Tuesday, November 11, 2008

The Politics of Energy: Global Game Update

At present, China is winning the oil politics game against the United States:

China has apparently learned how to play the global oil game with a pro’s touch. Ironically, it was the United States that crystallized this vision.

By invading Iraq, the United States dealt China’s central planning commission an embarrassing wakeup call when the second Gulf War summarily wiped out China’s oil interests in Iraq.

When that happened, China’s central planners realized two things:

  • The status quo in the global oil game had changed.
  • And China’s double-digit economic miracle could not be sustained with only a few oil suppliers.

What China fears most is that there will not be enough oil to go around in the very near future and that a U.S.-dominated supply chain could effectively “strangle” China’s growth.

So, it has done what the United States and other great powers have done at other times in history and gone on a buying spree from Darfur to Peru that’s turned heads and ruffled feathers all across the world.

Which makes the following analysis concerning the need for the U.S. to kick its foreign oil addiction even more relevant.

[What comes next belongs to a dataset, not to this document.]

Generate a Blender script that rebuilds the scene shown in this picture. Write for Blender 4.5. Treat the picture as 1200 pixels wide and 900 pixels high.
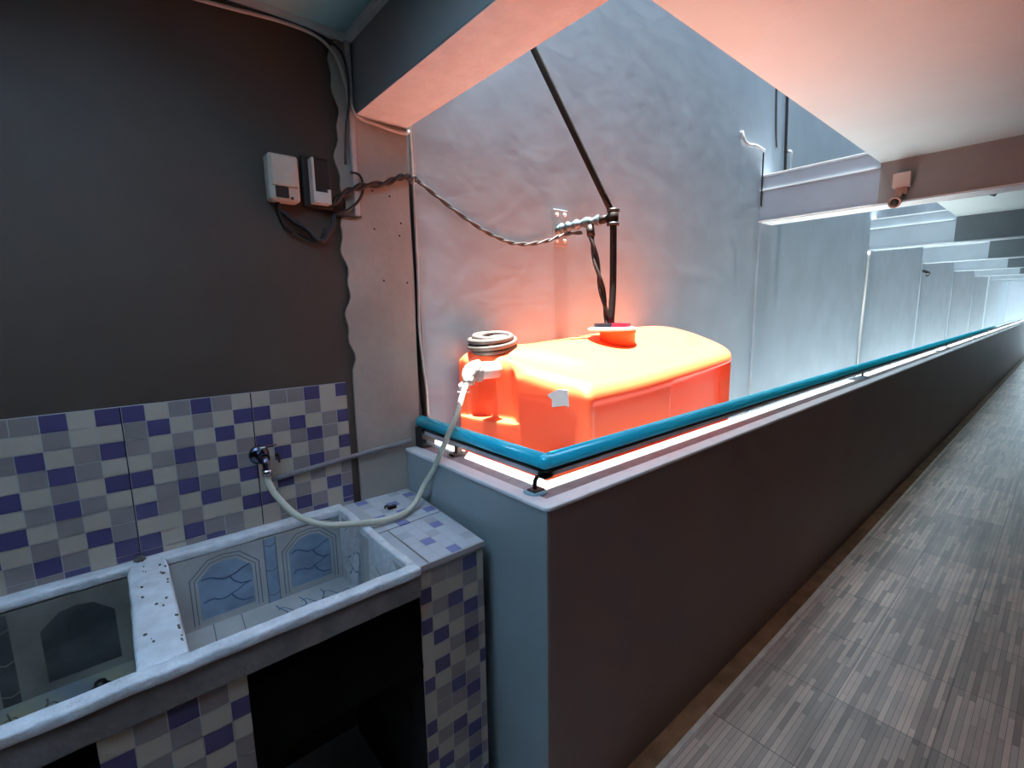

Writing for TomDispatch, Michael T. Klare calls it the challenge of our lifetimes, for three critical problems confront the energy future of the United States:

As President Obama faces our energy problem, he will have to address three overarching challenges:

1. The United States relies excessively on oil to supply its energy needs at a time when the future availability of petroleum is increasingly in question.

2. Our most abundant domestic source of fuel, coal, is the greatest emitter of greenhouse gases when consumed in the current manner.

3. No other source of energy, including natural gas, nuclear power, biofuels, wind power, and solar power is currently capable of supplanting our oil and coal consumption, even if a decision is made to reduce their importance in our energy mix.

Klare's conclusions are a little unsettling, for they repudiate the status quo:

Needed is a major White House-led initiative on the scale of the World War II Manhattan Project that produced the first atomic bomb or the Apollo Moon Project. The principal goals of such an epic undertaking would have to include:

1. Reducing oil's contribution to America's total energy supply by half over the next quarter century. This would require a comprehensive program of conservation, increased development of public transport, the accelerated development of electric-powered vehicles and advanced biofuels, and other technological innovations.

2. Gradually reducing U.S. reliance on coal, unless consumed in a climate-friendly manner, as well as providing government support for the development of carbon capture and storage technology.

3. Increasing the contribution of renewable energy sources to America's total energy mix from their current 6% to at least 25%, if not significantly more, by 2030. This would require substantial public investment in new technologies and electrical power lines.

4. Demilitarizing America's reliance on imported petroleum. This means repudiating the Carter Doctrine, dismantling the vast military apparatus created since 1980 to enforce that policy, and using the resulting savings -- as much as $150 billion per year, says a new report from the National Priorities Project -- to help finance the initiatives described above.

Only by embracing such goals can President Obama hope to overcome the long-term, potentially devastating energy crisis now facing this nation.

Going big may end up being Obama's way, but coordinating that many "moving parts", that many discrete yet substantial movements away from the status quo may be beyond the ability of any politician in the Age of Lobbying.